State Enterprise Behind Closed Doors: Why Auditors Failed to Inspect Nauchna Agrofirm
17 March 21:04
Specialists of the Eastern Office of the State Audit Service planned to conduct a financial audit of the state-owned enterprise Scientific and Production Research Agrofirm Naukova, which is subordinated to the National Academy of Agrarian Sciences (NAAS), but failed to conduct it. The inspection was aimed at finding out why the company, which has significant assets, is in a state of decline and does not bring any benefit to the state, "Komersant Ukrainian" reports, citing the State Audit Service of Ukraine (SASU).
The state of the agricultural company and its assets
Since 2011,Nauchna Agrofirm has been in the process of liquidation due to a court decision to declare it bankrupt. For 14 years, it has been managed by arbitration managers, and the National Academy of Agrarian Sciences itself has gradually lost all control over the company’s assets. As a result, the state receives neither profits nor other economic benefits from the activities of the agricultural company.
This is especially problematic because the company still owns a significant amount of resources:
- 159 land plots with a total area of 14.5 thousand hectares – mostly arable land that could be used for agricultural production;
- 7 trademarks that could provide the company’s products with certain recognition;
- 2 real estate objects – warehouse, production or administrative premises;
- 5 vehicles that could be used in business activities.

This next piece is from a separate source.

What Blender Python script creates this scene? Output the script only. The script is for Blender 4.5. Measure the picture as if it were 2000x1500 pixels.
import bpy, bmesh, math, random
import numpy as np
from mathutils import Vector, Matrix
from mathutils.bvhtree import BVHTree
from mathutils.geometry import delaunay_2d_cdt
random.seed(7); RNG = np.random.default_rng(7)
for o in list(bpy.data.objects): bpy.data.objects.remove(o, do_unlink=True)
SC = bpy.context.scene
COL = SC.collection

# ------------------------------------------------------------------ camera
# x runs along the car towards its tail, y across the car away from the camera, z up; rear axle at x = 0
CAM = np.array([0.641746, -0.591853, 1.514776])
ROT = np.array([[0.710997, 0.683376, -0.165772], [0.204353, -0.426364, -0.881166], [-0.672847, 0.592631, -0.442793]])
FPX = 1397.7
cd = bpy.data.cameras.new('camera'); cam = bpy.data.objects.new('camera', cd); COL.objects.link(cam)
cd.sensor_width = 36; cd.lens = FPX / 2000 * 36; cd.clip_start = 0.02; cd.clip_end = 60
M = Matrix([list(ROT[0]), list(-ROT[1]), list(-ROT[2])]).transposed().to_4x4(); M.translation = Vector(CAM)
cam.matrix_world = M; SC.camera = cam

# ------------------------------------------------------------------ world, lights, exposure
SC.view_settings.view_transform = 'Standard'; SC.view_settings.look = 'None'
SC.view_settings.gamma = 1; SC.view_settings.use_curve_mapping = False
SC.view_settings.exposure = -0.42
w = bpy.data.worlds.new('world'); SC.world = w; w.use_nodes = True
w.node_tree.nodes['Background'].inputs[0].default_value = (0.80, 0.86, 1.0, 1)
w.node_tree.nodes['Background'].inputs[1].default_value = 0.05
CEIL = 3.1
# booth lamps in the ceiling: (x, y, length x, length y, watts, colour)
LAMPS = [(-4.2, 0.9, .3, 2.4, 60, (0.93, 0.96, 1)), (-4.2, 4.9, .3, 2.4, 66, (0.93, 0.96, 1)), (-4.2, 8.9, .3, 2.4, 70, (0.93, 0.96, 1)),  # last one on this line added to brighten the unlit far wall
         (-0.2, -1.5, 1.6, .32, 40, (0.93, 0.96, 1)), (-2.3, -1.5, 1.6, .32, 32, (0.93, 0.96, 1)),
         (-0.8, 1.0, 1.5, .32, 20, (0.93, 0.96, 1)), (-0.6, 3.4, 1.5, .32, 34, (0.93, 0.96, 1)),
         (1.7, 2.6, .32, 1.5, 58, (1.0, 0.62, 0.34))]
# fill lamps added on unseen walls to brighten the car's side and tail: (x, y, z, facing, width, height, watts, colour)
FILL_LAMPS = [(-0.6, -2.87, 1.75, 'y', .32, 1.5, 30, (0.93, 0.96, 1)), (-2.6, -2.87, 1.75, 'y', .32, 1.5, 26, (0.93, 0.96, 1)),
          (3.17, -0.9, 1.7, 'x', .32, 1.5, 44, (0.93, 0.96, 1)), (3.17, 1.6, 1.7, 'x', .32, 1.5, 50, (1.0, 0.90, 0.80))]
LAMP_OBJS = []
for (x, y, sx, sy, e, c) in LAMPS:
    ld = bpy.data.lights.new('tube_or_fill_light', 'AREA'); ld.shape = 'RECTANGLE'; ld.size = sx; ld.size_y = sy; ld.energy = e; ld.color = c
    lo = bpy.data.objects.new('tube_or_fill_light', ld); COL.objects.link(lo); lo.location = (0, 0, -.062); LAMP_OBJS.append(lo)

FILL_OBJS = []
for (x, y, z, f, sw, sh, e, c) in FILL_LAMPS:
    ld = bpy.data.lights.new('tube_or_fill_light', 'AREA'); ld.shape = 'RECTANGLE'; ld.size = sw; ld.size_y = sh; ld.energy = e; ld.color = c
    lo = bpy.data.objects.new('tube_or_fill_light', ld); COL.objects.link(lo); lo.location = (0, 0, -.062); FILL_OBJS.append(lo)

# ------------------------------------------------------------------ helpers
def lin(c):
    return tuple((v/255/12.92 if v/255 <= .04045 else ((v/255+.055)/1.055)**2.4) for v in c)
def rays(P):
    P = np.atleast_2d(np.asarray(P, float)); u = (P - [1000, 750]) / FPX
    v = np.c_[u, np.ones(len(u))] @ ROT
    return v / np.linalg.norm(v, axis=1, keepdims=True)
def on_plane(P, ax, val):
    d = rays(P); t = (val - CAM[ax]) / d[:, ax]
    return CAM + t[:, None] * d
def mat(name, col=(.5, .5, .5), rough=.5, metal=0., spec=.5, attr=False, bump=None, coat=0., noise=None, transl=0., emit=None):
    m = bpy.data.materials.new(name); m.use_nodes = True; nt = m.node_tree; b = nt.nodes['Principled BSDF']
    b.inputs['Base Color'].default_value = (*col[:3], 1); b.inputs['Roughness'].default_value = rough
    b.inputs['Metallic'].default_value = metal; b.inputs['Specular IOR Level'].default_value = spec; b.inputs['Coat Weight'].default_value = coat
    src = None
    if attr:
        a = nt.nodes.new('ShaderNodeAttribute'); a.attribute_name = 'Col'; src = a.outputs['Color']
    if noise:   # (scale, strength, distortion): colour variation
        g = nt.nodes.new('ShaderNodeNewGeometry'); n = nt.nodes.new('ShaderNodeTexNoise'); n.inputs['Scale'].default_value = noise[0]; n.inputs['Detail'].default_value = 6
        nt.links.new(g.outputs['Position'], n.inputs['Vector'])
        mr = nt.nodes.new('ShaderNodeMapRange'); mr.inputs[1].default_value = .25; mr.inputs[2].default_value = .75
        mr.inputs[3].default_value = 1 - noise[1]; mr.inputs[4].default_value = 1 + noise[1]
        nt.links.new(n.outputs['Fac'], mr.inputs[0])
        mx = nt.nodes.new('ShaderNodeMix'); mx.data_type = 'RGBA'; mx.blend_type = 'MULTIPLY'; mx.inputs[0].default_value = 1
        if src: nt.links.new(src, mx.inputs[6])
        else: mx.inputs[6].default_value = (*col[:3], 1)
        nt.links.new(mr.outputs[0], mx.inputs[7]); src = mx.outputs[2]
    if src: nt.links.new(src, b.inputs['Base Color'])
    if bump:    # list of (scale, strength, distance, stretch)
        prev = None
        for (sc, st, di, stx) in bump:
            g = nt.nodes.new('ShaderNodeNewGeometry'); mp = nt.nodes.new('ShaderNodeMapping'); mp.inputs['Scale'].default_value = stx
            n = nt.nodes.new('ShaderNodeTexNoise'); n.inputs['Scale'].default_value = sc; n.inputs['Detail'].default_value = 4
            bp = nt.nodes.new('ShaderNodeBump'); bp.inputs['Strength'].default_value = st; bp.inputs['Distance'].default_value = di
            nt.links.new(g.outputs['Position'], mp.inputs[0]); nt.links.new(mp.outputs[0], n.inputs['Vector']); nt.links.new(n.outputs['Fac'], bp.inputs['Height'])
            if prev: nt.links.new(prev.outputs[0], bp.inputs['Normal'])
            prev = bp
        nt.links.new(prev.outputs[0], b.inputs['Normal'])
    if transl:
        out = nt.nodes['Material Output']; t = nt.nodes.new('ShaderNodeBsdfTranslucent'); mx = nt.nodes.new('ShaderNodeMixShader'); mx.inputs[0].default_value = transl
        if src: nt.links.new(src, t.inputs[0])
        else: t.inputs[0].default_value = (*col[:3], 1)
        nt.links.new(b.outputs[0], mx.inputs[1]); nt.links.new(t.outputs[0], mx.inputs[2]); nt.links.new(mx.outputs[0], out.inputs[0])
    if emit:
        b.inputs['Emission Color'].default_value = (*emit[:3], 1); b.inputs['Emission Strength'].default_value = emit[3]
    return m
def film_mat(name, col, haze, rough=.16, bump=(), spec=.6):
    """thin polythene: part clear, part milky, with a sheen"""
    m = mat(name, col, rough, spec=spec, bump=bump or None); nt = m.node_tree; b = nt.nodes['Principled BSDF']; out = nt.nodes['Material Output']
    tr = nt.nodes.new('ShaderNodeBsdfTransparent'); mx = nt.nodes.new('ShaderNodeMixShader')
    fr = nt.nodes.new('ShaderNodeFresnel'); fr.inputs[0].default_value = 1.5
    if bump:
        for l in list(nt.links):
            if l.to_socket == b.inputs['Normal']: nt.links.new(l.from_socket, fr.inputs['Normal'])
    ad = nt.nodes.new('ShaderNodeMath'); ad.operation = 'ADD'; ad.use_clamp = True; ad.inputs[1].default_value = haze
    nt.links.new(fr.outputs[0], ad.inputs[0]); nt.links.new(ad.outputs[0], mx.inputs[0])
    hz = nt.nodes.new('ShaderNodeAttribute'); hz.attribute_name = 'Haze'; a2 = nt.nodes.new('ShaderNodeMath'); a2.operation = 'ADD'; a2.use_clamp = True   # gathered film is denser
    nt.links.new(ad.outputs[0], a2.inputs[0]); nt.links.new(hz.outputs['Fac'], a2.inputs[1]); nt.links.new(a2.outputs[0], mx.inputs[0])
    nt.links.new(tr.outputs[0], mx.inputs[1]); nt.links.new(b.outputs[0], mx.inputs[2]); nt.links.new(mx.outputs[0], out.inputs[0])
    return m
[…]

However, despite this potential, the agricultural company continues to exist only formally, without carrying out any active activities.
Resistance to the audit
During the audit, representatives of the State Audit Service faced open resistance from the company’s management. When the auditors arrived at the facility, it turned out that the director of the agricultural company was absent from his workplace. The company’s chief accountant refused to sign the documents required to start the audit and did not provide access to financial and accounting documents.

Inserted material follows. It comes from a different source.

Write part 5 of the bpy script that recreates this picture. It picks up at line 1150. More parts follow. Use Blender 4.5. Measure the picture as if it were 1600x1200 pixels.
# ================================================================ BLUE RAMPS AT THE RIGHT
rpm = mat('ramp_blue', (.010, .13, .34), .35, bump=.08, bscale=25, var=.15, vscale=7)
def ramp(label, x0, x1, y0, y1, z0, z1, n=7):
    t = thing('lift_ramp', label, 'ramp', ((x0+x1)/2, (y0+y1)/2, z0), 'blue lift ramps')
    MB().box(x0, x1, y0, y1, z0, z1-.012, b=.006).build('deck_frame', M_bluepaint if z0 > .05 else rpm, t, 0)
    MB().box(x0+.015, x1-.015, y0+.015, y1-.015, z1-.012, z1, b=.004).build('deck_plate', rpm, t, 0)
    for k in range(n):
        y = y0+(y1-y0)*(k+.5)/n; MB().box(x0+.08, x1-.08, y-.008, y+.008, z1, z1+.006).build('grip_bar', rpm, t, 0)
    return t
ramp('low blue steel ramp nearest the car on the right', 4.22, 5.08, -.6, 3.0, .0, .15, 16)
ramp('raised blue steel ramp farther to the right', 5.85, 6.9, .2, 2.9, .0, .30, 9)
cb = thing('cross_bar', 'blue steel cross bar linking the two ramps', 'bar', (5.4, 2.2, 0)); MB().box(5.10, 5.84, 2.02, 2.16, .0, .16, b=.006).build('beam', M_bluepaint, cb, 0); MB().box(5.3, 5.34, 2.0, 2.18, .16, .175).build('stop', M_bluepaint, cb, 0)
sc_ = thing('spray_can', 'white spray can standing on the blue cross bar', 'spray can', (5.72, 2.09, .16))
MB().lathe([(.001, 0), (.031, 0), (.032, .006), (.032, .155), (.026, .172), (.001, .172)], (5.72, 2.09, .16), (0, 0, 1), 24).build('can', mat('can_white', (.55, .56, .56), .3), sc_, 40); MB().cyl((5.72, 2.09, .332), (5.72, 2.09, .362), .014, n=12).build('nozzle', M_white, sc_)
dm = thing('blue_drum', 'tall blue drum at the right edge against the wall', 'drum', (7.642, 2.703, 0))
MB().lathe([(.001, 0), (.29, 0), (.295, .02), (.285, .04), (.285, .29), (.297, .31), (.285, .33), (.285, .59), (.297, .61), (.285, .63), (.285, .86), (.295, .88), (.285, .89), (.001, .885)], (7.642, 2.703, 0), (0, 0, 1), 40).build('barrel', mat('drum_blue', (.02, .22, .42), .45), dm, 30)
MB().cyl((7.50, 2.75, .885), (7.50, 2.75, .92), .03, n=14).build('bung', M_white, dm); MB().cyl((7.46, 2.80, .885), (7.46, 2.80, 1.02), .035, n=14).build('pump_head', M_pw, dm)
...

This situation is a violation of the law, as the management of a state-owned enterprise is obliged to cooperate with auditors and ensure transparency of its financial activities. As a result, the State Audit Service was forced to draw up an Act on the Impossibility of Conducting a State Financial Audit dated March 3, 2025.
Reasons for the audit
The main purpose of the audit was to determine who could have used the bankruptcy of the agricultural company in their own interests and whether there were risks of non-transparent privatization of its assets. Given the company’s significant land holdings, it is likely that certain entities may be interested in covertly transferring these resources to private hands.
The audit also aimed to establish how the company, which has more than 14,000 hectares of land at its disposal, managed to bring itself into a state of complete decline and who is responsible for the loss of state control over its activities.
Further actions and legal consequences
As the audit was not possible, the State Audit Service turned to law enforcement agencies. A corresponding appeal was sent to the Main Department of the National Police in Dnipropetrovs’k region. Now it is the police who will investigate the circumstances of the audit blocking and identify possible abuses in the management of the company’s assets.
It is important to note that according to Article 351-1 of the Criminal Code of Ukraine, obstructing the activities of a state financial control body is a criminal offense that is punishable. This means that the management of an agricultural company may face not only administrative but also criminal consequences for their actions.
The situation around the Naukova agricultural firm is indicative of many state-owned enterprises that have been left without proper management and control. It demonstrates problems in the management of state property, possible corruption risks in the agribusiness sector, and the unwillingness of some managers to provide information to government agencies about the financial condition of their companies.
Further developments will depend on law enforcement agencies, which must conduct a thorough investigation to determine whether the company was deliberately forced into bankruptcy and who might benefit from its liquidation.